そして、モンゴルで女子チームのコーチをさせていただいた際には、男女間でのスポーツ環境の差を感じました。
僕が彼女たちの練習したいという気持ちを尊重して、練習場の費用は負担するからグラウンドを予約できるか?と聞いたら、施設の方の返事は
「男子チームがどこか使うかもしれないからそれを確認してから」
というものだった。僕は衝撃だった。
なんで、そこに男女での差があるのか。僕は国籍も年齢も関係なく、サッカーは楽しめていた。しかし、女子の選手たちはそういう面で環境を得ることに困っていた。
男女でのスポーツ環境の格差
つまり、男女感でのスポーツ環境の格差がある。
アメリカの各大学には奨学金をもらって勉強しながら競技をする「学生アスリート」が多数在籍している。
政府の補助金を受けている教育機関では、男女の性別によって教育や活動機会を差別してはいけない、という「タイトルIX」と呼ばれる連邦法が1972年にできたことが影響している。
男子にだけ与えられていた練習環境や奨学金も女子学生に提供することが法律で定められているのだ。強豪校では200人近い男子選手が奨学金を受けているが、女子選手にも同額奨学金を与えなければ規則違反になるため、男子のスポーツが強い大学は、女子も必然的に強くなるという相乗効果もある。
しかし、プロの世界となるとシビアな現実がある。
プロスポーツとしての観客動員数が男子スポーツよりも大きく劣るために、スポンサー収益が大きく劣っていることにより、所得の差が生まれている。
そして、サッカーワールドカップの賞金は男女で19倍差もあるのだ。
ロシアワールドカップの優勝チームの賞金は約39億円となっている。
出場する全チームに約8億3、000万円が与えられたようだ。
しかし、2015年の女子ワールドカップの優勝チームの賞金は約2億円、出場チームへの賞金は約1,000万円と桁違いの格差となっていた。
メジャーであり、マイナー
サッカーは冒頭でも述べたように紛れもなくメジャースポーツである。
しかし、ここに性別を付加することで大きく変わってしまう。
場所を付け加えることで大きく変わってしまう。
僕のいるラオスでは、サッカーはとても人気が高く、非常に多くの人がサッカーをプレーする。

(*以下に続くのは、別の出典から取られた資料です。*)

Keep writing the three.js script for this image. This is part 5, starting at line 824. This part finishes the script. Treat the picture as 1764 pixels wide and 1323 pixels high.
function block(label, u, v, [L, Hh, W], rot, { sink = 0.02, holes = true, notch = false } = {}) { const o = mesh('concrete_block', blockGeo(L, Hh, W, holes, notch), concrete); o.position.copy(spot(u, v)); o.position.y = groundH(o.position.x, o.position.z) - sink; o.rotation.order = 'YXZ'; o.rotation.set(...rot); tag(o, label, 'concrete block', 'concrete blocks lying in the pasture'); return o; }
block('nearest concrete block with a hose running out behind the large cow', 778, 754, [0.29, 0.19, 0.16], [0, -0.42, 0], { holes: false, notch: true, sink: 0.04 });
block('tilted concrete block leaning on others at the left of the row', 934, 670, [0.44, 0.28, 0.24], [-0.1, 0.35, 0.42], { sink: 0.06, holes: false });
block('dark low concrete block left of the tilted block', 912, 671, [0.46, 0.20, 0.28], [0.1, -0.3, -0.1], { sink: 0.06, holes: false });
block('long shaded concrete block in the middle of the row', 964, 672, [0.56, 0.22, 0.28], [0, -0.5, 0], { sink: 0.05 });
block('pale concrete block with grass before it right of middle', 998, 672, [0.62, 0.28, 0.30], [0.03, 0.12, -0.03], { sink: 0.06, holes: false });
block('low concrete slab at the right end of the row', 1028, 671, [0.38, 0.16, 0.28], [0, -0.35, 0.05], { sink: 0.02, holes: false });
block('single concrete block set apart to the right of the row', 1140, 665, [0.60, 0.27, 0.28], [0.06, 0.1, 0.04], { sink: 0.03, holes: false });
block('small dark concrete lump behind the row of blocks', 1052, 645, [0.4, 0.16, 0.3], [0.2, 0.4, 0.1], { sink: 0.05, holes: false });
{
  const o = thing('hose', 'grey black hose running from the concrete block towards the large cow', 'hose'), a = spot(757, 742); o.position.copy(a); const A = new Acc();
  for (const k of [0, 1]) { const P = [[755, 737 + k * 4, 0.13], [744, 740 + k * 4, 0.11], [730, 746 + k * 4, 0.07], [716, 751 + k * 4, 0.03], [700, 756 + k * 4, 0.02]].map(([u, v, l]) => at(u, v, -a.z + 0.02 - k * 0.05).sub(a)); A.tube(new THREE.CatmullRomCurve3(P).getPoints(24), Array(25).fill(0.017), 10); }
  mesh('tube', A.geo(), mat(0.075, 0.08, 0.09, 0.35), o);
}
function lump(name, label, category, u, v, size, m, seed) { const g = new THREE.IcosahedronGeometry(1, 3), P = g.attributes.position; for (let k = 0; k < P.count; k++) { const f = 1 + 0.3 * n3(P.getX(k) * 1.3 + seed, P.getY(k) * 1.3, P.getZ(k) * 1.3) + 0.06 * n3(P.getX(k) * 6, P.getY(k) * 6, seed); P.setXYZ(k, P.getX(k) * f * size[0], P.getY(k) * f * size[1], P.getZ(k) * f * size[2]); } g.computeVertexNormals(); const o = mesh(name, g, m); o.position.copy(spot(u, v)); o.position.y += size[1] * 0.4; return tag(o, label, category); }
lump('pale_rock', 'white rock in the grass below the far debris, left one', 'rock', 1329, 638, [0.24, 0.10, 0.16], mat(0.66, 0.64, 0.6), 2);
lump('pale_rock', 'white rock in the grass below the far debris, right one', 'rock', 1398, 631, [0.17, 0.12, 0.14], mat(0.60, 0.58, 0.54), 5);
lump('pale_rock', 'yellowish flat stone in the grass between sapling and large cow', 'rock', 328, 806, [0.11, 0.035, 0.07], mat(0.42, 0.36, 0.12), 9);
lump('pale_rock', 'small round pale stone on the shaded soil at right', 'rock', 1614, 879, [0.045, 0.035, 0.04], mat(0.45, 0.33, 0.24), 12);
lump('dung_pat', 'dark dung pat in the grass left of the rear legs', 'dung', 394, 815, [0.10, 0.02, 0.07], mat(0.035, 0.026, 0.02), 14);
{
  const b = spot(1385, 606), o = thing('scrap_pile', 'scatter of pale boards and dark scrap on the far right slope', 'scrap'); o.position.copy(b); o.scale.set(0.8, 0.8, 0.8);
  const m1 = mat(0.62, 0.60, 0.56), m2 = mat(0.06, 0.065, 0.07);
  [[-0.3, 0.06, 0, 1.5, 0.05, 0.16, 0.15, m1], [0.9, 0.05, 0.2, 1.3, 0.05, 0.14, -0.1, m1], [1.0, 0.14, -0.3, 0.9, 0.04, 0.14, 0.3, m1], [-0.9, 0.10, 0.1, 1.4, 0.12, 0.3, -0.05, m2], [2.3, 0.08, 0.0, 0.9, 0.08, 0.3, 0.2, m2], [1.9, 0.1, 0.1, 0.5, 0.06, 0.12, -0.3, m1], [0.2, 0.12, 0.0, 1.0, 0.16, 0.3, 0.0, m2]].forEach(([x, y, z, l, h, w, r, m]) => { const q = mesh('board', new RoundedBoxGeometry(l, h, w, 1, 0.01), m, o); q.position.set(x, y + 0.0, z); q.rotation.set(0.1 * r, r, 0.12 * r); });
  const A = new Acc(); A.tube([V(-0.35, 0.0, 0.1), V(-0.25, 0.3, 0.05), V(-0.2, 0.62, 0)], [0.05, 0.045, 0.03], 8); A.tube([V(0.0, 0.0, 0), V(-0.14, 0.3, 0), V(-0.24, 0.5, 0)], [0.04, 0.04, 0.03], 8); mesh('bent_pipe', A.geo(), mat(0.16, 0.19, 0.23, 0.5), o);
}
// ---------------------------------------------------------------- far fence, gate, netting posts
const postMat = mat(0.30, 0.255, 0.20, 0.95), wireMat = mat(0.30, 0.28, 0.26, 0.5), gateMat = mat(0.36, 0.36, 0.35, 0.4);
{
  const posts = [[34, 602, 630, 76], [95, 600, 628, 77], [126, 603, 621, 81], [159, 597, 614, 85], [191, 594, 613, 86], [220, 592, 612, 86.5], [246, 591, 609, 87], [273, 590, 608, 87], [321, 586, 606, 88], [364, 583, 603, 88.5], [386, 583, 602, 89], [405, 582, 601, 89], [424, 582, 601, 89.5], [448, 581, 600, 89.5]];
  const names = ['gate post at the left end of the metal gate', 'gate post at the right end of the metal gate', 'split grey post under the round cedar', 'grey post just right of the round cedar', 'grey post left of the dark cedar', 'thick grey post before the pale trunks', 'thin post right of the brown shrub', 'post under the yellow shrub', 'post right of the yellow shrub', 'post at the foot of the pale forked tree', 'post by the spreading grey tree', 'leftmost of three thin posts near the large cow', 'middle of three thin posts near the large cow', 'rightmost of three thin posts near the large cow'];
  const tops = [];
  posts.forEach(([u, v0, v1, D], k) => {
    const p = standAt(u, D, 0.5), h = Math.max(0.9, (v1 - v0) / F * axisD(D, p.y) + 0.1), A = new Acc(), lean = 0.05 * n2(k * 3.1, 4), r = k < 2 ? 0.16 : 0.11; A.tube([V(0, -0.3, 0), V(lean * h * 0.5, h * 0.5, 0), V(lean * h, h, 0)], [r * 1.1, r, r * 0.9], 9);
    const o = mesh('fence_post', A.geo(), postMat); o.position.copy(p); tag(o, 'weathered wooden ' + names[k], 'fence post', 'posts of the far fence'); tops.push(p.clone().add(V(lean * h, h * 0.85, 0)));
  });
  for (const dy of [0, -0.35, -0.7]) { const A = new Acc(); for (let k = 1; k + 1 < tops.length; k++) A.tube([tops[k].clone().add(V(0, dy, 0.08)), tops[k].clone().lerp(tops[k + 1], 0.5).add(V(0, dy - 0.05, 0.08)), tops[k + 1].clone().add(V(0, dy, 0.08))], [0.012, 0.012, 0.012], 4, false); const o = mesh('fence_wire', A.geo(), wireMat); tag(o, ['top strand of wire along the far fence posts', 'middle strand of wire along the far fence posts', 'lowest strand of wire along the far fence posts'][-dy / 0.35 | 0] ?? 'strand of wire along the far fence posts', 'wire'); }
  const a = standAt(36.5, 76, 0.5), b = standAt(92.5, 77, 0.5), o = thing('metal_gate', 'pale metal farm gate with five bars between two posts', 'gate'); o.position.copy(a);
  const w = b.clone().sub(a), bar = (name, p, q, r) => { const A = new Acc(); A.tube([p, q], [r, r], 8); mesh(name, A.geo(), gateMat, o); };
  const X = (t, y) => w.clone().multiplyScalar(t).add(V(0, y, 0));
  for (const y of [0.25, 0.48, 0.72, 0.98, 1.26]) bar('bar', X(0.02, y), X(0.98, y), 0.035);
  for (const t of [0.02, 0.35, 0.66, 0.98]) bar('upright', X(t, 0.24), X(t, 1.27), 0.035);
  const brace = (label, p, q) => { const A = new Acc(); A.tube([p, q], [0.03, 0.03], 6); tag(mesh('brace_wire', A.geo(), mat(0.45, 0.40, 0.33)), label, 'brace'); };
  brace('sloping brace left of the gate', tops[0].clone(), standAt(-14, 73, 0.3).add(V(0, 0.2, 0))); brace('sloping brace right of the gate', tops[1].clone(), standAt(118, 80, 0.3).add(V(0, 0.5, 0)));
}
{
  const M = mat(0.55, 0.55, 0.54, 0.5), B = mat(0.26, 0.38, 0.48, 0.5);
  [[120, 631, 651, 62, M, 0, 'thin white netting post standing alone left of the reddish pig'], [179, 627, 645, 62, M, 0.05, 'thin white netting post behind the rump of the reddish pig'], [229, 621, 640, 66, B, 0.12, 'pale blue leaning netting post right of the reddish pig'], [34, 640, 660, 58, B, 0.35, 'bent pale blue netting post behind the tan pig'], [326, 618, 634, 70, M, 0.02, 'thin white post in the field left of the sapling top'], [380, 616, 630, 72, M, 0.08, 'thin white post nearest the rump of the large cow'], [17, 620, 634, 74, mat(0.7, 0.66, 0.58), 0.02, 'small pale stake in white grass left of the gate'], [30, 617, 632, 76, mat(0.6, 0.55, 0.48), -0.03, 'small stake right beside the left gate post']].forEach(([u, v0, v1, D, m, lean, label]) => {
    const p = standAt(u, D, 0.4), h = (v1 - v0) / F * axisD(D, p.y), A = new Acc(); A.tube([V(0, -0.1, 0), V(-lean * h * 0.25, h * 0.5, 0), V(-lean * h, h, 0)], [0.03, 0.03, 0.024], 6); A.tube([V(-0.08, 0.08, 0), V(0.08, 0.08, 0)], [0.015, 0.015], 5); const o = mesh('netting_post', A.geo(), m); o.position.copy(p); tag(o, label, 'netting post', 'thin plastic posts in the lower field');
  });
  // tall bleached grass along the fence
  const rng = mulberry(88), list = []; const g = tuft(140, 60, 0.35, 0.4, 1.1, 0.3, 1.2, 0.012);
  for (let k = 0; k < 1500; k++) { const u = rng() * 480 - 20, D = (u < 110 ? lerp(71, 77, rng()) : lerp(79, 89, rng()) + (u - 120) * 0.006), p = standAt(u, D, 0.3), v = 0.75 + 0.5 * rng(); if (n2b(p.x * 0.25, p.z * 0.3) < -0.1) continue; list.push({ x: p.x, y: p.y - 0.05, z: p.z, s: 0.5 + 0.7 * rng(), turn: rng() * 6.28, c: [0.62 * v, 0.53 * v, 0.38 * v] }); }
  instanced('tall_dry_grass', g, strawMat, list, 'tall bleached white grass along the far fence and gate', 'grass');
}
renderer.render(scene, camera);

しかし、ラオスのプロサッカーリーグはとなると人気が大きく下がる。
メジャースポーツであり、マイナーだと思った。
最後に
僕はこれまで、スポーツは自分がやりたいと思い、努力をすれば成長をする可能性が大きくあり、それは平等なものだと思っていた。
しかし、世界には情熱はあるけれど、それを発揮するための環境が得られない人たちもいる。
そして、僕は女子サッカーの環境についても思うことがあります。
僕はモンゴルで15歳以下の代表選手たちへの指導や、現地で滞在する中で「サッカーを教えて欲しい」と頼まれることすら多くあった。
そして、その中の選手に日本でサッカーをしたい!という希望を持っている選手がいた。なぜなら、日本はワールドカップで優勝をしているからだ。
女子のサッカー日本代表は世界一になった経験があるんだ。
それにも関わらず、僕の知る限りでは厳しい環境の中でも頑張っている選手も少なくない。世界から見ると紛れもなく世界一の国なんです。
しかし、そのスポーツ環境というのはまだまだ厳しい。
ここに、僕は男子としてサッカーをすることはサッカーボール一つあればできると思っていたことが少し恥ずかしくなった。
なぜなら、男子である僕はそういった苦労がなかったからだ。
だからこそ、そういう面にも目を向けていきたい。
熱があるところに環境が整うように。スポーツが人々にエネルギーを与えられると僕は信じています。
こうした格差がある現実が、東南アジアの子供たちへ目標や目的を持つ大切さを失わせつつあると思っています。
その熱が消えてしまう前に、少しでも考え、取り組んでいきたいと改めて思いました。